Friday, July 2, 2010

Cloud Computing


 


 

1) Cloud Computing is Not a Technology

  • Cloud computing uses new technologies and new models of software construction to enable radical economies and create new competitive roles for IT
  • The business benefits, not the tools that create them, should be the focus of the discussion

2) Cloud Computing is Bought, Not Sold

3) Cloud Computing Means Opportunity, not Constraint

4) True Clouds Have No Hard Edges

5) Enterprise Clouds Enable Customization Without Unproductive Complexity

6) Clouds Create Shared Truth

7) Clouds Can Be Safe

8) The Cloud is a Multi-Vendor, Multi-Product Marketplace

9) The Cloud is a Proven Proposition

10) The Cloud is a Necessity, not an Option

The list above makes no specific mention of any particular technology used to achieve the model of the cloud. Technologies come and go, but business objectives of superior time to value and superior return on investment endure. A cloud computing strategy should be a plan to achieve new value, not a plan to acquire new IT.
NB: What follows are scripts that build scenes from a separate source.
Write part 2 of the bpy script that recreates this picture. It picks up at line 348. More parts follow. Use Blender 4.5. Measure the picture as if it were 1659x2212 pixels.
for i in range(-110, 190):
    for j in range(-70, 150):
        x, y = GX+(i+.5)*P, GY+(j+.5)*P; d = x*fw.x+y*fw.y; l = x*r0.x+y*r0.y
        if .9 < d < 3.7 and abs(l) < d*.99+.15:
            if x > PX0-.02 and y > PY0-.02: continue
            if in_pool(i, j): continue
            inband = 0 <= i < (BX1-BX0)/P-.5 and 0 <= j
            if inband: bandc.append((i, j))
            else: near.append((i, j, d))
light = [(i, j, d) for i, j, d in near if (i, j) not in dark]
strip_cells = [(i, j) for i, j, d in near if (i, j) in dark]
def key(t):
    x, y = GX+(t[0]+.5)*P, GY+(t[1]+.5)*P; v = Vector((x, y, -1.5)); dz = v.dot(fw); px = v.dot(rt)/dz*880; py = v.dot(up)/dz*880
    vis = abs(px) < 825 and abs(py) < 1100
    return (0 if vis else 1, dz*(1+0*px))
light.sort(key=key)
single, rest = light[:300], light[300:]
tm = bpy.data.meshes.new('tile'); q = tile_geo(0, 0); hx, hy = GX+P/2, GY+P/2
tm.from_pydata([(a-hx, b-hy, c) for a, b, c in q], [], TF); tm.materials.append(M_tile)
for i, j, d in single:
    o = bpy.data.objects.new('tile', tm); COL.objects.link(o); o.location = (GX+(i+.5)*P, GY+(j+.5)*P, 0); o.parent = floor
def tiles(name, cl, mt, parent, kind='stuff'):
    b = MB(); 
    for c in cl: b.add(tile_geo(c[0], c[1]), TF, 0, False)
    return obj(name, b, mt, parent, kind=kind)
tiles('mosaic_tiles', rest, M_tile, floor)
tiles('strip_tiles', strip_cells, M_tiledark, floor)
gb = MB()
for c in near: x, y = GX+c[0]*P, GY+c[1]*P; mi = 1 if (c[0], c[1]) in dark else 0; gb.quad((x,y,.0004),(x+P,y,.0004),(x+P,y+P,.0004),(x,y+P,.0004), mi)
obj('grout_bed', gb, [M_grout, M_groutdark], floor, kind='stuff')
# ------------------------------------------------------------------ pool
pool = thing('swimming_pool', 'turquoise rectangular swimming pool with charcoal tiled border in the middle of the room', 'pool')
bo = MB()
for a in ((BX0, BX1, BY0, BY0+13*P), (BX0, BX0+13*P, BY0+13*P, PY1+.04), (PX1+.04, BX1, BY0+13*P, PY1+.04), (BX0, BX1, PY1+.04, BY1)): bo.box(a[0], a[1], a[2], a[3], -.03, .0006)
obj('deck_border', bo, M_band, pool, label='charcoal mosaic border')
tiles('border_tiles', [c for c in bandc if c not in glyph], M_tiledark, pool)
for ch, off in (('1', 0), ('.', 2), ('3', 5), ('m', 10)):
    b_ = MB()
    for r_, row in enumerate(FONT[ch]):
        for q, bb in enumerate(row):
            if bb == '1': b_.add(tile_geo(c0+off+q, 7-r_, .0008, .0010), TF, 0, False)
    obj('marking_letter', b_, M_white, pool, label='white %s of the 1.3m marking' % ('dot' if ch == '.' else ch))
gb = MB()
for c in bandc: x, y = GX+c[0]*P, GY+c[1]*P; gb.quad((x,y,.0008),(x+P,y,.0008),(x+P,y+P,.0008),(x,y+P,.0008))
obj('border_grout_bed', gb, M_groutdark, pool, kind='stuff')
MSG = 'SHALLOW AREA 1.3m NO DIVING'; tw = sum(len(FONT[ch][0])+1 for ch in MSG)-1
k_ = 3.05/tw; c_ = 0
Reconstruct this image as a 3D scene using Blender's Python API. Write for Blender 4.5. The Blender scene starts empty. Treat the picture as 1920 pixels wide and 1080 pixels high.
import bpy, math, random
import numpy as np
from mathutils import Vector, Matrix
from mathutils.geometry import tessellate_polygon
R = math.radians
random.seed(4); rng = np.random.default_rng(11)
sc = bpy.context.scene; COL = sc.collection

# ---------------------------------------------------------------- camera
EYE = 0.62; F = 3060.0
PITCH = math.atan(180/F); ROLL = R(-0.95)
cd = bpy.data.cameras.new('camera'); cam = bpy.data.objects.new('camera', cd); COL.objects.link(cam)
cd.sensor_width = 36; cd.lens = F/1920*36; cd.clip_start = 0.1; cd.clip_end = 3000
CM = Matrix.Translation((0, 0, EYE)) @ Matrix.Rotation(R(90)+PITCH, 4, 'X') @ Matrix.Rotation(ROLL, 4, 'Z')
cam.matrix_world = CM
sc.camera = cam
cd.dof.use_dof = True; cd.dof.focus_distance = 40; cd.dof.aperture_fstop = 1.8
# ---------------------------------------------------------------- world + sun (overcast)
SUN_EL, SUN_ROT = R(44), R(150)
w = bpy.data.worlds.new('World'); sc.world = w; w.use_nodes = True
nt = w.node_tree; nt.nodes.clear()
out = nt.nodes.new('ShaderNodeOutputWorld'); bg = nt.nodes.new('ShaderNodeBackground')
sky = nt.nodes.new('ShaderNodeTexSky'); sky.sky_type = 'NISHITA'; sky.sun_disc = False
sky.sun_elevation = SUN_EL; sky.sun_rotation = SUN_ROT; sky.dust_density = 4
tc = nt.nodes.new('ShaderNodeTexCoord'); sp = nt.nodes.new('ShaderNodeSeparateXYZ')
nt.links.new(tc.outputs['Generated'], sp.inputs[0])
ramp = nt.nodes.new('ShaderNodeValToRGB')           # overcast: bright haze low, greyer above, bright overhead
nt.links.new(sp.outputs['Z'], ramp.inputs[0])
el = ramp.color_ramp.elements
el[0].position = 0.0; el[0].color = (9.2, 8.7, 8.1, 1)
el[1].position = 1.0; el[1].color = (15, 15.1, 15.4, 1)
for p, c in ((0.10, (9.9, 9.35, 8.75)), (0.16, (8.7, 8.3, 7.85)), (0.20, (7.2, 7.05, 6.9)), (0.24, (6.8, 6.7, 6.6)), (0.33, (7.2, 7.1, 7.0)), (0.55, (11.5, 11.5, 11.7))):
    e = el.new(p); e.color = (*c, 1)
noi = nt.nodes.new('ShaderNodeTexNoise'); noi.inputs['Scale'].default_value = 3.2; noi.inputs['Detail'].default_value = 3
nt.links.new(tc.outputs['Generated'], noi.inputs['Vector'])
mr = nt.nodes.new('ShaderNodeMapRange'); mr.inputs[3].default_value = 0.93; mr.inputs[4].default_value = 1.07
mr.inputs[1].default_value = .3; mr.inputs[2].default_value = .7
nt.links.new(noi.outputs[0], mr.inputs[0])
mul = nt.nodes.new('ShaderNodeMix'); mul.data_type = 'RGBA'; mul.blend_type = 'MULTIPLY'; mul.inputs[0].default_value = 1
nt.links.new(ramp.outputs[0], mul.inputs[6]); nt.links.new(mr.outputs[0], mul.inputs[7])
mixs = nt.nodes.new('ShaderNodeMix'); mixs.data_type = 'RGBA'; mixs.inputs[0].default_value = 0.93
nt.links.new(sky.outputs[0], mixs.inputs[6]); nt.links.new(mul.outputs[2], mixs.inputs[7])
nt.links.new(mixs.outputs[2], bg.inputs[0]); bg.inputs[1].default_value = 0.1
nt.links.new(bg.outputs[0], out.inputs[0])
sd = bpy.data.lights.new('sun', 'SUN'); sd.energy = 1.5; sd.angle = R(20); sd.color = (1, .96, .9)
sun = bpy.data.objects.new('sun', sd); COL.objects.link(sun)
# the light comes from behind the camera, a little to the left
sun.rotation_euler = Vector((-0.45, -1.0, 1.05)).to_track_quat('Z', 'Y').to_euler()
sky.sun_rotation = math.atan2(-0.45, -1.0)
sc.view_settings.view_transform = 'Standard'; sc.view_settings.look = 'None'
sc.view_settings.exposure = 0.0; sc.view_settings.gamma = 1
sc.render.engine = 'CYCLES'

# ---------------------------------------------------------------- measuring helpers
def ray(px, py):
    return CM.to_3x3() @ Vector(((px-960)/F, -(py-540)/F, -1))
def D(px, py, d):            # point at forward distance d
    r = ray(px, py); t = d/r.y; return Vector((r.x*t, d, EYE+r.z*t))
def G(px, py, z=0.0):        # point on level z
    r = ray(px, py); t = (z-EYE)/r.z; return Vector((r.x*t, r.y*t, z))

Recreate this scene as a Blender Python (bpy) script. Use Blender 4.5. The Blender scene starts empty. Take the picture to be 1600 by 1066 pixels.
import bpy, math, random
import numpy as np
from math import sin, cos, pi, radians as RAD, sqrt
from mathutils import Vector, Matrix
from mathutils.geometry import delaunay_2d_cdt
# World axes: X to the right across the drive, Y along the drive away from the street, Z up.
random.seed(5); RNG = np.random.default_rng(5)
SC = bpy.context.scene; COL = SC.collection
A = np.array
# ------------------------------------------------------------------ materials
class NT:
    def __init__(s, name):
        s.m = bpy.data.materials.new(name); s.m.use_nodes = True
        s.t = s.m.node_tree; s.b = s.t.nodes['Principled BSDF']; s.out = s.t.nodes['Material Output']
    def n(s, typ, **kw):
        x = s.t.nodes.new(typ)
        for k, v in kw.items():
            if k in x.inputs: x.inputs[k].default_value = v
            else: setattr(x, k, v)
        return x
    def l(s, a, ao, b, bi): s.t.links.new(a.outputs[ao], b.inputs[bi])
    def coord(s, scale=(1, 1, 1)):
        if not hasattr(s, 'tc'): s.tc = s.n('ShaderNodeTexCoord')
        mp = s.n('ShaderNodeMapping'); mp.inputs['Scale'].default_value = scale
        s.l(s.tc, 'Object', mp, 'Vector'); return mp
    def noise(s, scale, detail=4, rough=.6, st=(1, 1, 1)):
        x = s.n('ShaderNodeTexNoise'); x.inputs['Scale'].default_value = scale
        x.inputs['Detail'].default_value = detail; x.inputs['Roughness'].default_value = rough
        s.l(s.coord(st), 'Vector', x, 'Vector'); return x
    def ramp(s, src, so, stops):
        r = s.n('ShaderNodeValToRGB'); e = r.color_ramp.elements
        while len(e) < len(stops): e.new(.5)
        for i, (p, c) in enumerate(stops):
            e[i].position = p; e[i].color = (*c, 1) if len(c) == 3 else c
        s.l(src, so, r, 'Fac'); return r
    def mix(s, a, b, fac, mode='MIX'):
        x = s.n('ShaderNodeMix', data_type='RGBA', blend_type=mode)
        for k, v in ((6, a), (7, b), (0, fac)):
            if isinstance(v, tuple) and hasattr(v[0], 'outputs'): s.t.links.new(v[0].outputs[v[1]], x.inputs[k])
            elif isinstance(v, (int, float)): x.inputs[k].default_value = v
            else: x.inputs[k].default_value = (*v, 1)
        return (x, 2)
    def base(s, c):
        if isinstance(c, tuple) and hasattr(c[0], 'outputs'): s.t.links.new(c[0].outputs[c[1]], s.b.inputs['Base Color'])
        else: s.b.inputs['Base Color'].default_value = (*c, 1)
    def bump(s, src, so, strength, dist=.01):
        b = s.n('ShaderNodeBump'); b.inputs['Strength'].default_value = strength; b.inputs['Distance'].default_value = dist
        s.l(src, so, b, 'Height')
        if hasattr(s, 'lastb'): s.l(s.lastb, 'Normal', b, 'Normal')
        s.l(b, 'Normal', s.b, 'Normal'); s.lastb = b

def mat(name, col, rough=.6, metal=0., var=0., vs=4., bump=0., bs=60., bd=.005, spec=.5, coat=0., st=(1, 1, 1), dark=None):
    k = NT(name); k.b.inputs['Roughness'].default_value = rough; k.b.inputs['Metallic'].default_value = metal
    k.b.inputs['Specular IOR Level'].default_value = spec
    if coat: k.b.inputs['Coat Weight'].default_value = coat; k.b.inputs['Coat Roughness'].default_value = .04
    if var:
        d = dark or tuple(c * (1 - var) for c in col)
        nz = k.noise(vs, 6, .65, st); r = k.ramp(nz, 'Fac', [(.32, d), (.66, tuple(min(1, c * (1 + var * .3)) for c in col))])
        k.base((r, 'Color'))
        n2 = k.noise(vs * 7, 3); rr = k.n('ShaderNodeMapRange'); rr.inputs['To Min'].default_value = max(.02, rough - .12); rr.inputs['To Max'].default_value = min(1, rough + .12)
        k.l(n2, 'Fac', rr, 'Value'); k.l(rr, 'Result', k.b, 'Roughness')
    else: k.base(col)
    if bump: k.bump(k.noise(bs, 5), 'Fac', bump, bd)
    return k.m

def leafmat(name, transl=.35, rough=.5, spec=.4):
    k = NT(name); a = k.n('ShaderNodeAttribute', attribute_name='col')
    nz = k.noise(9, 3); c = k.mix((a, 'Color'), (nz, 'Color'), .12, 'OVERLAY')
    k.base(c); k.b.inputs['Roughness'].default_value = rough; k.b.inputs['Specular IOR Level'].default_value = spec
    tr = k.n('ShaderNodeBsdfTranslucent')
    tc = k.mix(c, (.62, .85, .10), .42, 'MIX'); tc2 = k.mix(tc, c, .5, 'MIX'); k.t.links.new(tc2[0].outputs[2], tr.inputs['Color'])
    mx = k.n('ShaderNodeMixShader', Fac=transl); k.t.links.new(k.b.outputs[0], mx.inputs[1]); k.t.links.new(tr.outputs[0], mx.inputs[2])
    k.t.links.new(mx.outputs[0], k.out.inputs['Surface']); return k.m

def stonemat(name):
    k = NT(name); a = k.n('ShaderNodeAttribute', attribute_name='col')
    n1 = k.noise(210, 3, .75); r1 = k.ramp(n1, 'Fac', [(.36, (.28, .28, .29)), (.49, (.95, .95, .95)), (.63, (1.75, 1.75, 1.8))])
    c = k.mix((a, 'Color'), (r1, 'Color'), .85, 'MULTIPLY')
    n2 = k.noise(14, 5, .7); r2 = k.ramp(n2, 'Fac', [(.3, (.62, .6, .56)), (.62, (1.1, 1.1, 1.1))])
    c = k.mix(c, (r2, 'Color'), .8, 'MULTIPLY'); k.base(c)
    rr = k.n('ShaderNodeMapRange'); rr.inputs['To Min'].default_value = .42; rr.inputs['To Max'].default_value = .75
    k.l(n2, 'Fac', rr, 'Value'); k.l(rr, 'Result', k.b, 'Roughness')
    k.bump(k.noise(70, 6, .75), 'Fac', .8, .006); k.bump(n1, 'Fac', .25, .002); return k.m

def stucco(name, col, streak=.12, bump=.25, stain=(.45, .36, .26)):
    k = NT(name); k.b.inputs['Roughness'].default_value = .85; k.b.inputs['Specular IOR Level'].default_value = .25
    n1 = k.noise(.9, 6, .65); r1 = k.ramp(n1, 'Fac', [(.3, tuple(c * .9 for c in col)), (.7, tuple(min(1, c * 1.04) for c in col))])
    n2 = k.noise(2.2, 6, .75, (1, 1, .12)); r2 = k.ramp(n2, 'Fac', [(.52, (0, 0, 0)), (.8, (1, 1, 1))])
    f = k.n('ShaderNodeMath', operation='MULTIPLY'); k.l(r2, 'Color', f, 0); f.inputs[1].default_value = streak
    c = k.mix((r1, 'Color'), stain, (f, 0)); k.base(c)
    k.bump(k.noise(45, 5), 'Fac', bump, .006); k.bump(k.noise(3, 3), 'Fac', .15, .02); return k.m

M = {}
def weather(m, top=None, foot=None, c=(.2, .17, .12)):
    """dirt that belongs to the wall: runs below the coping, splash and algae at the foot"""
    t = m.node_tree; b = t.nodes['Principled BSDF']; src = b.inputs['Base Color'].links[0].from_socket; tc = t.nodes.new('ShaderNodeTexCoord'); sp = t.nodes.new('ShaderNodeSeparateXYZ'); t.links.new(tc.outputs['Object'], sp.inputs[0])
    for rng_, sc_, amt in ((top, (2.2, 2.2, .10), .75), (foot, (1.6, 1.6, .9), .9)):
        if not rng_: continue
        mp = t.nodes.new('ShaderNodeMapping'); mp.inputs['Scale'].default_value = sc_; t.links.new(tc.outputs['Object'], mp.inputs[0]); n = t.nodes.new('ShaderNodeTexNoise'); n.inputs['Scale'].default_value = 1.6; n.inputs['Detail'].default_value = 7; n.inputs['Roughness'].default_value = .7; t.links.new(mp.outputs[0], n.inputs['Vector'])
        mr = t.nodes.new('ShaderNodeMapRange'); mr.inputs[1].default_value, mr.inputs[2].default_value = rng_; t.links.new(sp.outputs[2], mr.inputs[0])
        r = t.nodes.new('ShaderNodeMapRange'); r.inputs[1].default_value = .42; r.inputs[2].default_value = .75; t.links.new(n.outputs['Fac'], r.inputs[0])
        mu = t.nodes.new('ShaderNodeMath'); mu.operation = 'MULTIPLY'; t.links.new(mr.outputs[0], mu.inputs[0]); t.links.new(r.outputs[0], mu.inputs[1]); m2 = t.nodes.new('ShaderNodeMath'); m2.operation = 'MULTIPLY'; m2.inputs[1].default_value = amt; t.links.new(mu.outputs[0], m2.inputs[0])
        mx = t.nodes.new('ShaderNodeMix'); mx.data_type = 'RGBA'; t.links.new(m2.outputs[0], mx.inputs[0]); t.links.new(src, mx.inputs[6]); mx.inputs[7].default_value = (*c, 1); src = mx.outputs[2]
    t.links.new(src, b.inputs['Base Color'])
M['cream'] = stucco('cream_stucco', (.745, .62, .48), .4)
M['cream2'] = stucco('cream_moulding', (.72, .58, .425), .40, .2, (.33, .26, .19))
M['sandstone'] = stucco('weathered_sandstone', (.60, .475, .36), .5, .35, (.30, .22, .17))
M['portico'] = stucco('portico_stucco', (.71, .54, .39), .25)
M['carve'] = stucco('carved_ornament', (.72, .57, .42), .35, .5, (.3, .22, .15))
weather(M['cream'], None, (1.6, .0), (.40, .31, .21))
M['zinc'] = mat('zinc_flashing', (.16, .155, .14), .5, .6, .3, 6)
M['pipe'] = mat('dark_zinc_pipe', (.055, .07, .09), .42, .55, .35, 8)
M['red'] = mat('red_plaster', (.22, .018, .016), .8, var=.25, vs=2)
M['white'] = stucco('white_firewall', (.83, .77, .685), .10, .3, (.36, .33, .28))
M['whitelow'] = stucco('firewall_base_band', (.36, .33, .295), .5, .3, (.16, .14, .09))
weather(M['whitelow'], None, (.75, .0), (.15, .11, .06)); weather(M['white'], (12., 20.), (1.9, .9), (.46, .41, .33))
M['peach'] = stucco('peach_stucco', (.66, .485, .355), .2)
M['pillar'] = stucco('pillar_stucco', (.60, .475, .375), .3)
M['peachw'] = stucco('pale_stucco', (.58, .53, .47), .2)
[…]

It's clear that even the most aggressive purveyors of fear, uncertainty and doubt about the cloud are merely engaged in a holding action: that inside the next three years, clouds will dominate new IT investments, as they may in fact be doing already.

The most important truth, therefore, may be this: now is the time to be building the skills, developing the partner ecosystems, and creating momentum of culture and practice to use the cloud at enterprise strength – tomorrow, if not today.